Yolanda no quiere selfis con «la gente»
O cómo un pequeño detalle delata el talante real de una política que va de estupenda y ya no engaña ni a su parroquia
La primera vez que tuve en la mano un teléfono móvil todavía suponían una rareza. No era mío, claro. Me lo había prestado mi periódico para un reportaje. Se trataba de acompañar en tren desde La Coruña hasta Barcelona a la hinchada del Dépor de Arsenio, que viajaba al Nou Camp. Esa ruta entonces duraba media vida. Entre el pasaje había tranquilos aficionados y también una peña hooligan no tan serena. Así que ante la novedad del preciado móvil, la Policía me ubicó en un vagón que consideraban más seguro, no fuese a ser que alguien me lo guindase.
Hoy el móvil es una más de nuestras extremidades, el más vulgar de los artilugios. La mayoría de los que llegan en las pateras dejan atrás un pasado de miseria, sin duda. Pero siempre me sorprende que algunos de los que arriban a España en cayucos, supuestamente huyendo de la extrema pobreza, son bastante más altos y robustos que yo y llevan un teléfono móvil (lo cual quiere decir, entre otras cosas, que pagan línea y datos para comunicarse con los suyos). Hoy tienen un móvil hasta muchos niños de doce años; gracias, por supuesto, a los propios padres que se escandalizan de que lo tengan.
La extensión masiva de los móviles, con su menajería instantánea y la posibilidad de tirar al instante una foto o un vídeo, le ha dado un mordisco a la privacidad, en especial a la de las personas populares. Los famosos se ven vigilados en todo momento por el ojo fisgón de la gente. Han de cuidar su comportamiento más que antes, pues ahora todo se ve y todo se sabe (creo que por desgracia).
Díaz Pérez, nuestra vicepresidenta segunda, de 53 años y nacida en los aledaños de Ferrol, ha labrado su imagen pública –ya bastante arruinada– yendo de súper-mega-guay. Ante las cámaras se muestra más pegajosa que el Loctite Súper Glue de fuerza suprema. Soba todo lo que se mueve, repartiendo besos y abrazos de manera nerviosa, siempre con una sonrisa enorme, casi una carcajada de dicha. El vídeo de su masaje a Lula en su investidura es de colección. Al veterano brasileño se le veía pasmado y agobiado ante aquella especie de pulpo con mechas que se le venía encima y no paraba de toquetearlo.
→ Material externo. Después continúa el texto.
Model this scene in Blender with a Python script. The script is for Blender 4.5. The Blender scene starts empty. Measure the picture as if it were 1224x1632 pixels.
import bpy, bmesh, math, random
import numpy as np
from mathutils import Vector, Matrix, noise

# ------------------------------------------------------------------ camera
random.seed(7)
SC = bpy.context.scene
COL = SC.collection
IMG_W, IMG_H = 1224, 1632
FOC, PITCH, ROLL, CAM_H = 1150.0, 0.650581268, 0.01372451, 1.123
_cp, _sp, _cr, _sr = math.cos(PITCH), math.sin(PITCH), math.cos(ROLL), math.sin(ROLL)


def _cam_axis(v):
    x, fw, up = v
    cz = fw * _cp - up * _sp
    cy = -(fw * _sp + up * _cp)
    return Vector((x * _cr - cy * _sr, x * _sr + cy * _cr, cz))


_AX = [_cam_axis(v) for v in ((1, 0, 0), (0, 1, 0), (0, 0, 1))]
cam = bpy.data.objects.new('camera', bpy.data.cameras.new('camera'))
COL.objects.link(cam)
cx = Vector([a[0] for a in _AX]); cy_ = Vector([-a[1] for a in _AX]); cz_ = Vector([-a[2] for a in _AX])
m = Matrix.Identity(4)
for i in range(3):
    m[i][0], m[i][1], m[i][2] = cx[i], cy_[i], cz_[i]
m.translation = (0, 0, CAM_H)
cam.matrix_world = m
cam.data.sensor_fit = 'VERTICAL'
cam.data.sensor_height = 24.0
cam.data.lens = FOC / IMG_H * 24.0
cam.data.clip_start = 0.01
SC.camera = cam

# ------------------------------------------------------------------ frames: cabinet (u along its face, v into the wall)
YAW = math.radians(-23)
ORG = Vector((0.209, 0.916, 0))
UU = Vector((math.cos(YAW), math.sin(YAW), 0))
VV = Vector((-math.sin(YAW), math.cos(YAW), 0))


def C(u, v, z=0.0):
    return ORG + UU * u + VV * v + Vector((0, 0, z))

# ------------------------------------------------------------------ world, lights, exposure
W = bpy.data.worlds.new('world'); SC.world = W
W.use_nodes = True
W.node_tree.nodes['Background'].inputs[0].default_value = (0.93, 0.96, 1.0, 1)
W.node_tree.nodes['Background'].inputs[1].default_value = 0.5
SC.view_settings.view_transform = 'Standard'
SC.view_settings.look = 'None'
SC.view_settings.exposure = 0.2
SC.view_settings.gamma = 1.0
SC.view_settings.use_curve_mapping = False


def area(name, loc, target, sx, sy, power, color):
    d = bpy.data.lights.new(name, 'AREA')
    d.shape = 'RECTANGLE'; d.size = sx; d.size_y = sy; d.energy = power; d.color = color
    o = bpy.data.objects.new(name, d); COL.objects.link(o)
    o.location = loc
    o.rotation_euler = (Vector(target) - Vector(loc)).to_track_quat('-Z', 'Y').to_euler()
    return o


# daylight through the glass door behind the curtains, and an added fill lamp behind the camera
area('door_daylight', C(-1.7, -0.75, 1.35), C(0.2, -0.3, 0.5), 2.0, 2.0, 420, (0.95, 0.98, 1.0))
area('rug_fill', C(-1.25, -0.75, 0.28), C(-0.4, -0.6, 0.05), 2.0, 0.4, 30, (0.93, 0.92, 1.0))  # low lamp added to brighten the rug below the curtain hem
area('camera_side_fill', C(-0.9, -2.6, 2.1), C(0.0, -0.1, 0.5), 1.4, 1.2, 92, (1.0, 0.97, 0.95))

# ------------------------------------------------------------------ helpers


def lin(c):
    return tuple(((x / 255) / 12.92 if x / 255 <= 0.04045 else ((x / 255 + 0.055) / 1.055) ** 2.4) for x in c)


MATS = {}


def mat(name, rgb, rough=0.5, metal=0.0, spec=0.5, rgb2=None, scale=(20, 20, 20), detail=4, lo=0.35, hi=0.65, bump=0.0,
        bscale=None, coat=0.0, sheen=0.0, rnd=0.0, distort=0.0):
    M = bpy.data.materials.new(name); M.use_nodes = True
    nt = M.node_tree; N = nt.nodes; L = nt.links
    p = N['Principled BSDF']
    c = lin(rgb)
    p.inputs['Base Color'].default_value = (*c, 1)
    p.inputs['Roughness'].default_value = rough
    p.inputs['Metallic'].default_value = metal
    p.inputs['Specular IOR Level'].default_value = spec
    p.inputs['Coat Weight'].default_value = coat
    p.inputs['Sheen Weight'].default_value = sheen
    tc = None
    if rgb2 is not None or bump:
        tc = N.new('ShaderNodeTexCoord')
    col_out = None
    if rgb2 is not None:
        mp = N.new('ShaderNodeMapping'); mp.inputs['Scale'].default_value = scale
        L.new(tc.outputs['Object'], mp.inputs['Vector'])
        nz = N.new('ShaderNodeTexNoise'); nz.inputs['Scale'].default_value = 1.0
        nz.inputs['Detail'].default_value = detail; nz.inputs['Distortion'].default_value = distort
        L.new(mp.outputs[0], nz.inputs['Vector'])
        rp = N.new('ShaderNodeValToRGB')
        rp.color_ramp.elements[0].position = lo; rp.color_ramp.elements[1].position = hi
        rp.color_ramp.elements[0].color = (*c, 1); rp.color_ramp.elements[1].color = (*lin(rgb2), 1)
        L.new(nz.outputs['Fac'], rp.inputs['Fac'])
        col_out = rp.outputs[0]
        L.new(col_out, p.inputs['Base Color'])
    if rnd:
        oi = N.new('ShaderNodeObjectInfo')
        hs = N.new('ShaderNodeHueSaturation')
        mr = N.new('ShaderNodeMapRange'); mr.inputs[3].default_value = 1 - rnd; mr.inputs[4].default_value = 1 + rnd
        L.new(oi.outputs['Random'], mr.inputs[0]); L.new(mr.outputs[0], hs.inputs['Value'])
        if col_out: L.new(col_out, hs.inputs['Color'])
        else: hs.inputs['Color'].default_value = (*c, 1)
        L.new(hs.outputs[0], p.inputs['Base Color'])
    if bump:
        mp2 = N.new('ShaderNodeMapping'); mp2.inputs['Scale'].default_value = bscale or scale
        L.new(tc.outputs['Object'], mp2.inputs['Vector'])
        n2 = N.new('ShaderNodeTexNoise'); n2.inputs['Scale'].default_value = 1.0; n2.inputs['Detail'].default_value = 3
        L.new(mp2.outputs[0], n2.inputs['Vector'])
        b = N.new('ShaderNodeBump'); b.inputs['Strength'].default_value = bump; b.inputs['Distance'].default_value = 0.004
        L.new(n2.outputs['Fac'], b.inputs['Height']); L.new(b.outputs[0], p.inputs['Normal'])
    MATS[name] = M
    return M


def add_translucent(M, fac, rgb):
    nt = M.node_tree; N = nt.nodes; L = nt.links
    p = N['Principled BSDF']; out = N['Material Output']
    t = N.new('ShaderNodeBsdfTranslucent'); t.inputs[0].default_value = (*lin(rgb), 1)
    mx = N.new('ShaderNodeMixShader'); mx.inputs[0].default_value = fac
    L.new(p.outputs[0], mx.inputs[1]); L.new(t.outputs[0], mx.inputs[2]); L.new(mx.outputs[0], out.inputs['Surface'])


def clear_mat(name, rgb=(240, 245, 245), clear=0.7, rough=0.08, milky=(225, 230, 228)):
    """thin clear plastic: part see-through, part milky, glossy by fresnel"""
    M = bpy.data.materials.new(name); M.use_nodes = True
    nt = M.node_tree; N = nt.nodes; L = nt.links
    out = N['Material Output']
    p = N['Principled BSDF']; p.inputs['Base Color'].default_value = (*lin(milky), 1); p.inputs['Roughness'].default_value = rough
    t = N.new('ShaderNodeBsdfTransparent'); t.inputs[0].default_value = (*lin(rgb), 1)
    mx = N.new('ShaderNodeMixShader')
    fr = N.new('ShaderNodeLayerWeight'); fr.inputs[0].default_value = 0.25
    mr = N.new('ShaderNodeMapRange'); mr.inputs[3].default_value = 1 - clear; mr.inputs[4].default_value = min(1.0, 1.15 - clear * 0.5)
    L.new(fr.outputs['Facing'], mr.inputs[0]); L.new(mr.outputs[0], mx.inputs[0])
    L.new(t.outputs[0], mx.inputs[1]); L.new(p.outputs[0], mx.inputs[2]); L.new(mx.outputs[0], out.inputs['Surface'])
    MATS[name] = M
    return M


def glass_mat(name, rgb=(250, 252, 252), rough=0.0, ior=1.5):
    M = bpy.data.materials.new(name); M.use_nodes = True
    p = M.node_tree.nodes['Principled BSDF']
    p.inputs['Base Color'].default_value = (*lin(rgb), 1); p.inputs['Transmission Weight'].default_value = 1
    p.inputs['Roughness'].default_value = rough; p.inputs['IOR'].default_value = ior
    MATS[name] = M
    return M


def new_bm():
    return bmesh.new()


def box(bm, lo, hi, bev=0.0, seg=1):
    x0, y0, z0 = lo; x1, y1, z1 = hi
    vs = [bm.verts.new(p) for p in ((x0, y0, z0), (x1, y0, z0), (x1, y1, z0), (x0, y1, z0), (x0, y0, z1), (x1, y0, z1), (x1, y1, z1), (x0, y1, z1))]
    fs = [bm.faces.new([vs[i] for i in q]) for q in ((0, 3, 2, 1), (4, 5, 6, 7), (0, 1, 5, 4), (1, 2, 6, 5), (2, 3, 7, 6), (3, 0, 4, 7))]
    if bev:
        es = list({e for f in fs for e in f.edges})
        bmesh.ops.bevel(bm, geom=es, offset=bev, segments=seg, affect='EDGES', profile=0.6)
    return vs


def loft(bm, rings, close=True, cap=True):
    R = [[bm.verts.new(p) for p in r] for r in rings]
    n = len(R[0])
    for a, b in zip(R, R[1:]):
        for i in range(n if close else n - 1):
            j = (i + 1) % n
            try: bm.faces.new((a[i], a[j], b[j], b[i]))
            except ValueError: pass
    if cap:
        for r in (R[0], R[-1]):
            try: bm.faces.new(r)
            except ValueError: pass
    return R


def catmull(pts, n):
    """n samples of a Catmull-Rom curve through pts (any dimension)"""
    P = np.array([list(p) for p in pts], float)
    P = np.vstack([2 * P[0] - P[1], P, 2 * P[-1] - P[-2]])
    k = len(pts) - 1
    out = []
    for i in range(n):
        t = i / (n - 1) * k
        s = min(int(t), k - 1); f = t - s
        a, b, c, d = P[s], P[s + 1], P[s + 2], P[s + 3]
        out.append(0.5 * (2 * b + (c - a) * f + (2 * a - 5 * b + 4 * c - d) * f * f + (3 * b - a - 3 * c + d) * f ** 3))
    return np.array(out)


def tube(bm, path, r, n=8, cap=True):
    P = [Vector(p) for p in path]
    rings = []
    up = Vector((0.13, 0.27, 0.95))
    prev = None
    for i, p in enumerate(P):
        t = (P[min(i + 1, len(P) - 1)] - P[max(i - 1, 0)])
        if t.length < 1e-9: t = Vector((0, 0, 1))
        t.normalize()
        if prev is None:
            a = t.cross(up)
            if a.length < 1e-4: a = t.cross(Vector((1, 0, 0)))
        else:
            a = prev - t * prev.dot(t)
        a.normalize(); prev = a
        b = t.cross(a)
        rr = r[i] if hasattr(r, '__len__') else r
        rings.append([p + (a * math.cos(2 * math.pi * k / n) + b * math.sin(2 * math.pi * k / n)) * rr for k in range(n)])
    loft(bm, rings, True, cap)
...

La puesta en escena del yolandismo se completa con un vestuario más variado que las alineaciones de la seleccionadora Montse Tomé y con una vocecilla que pretende entrañable y didáctica, pero que se queda más bien entre ñoña y empalagosa.
En resumen: la vicepresidenta segunda va de solidaria, entrañable, accesible, próxima, cordial, guay y súper-chachi. ¿Y cómo es en realidad?
Pues en la era de los móviles todo se sabe, no hay escapatoria. Yolanda descansa estos días en Bayona, excelente destino, por cierto (¡esa puesta de sol en Oia!). Allí se ha dejado ver pavoneándose en un figón clásico de Sabarís y también ha ocurrido lo que ha contado Ana Mellado en este periódico. En sus andanzas bayonesas, la vicepresidenta de «la gente» pasó al dado de dos chavalitas, que al ver a la famosa política la abordaron para pedirle una foto con ellas. ¿Y qué pasó? ¿Las llenó de besos y sonrisas como a todo lo que se le pone por delante cuando hay una cámara? Para nada. Les negó la foto con mueca displicente y pretextando que «estoy de vacaciones» (lo cual es cierto, pues no pega un palo al agua desde finales de julio).
Un chascarrillo de verano. O tal vez algo más. Retrata muy bien la doble moral, o hipocresía, que distingue a los líderes y las lídaras de este piji-comunismo que tenemos a los mandos de la «nación de naciones plural y diversa», antaño España.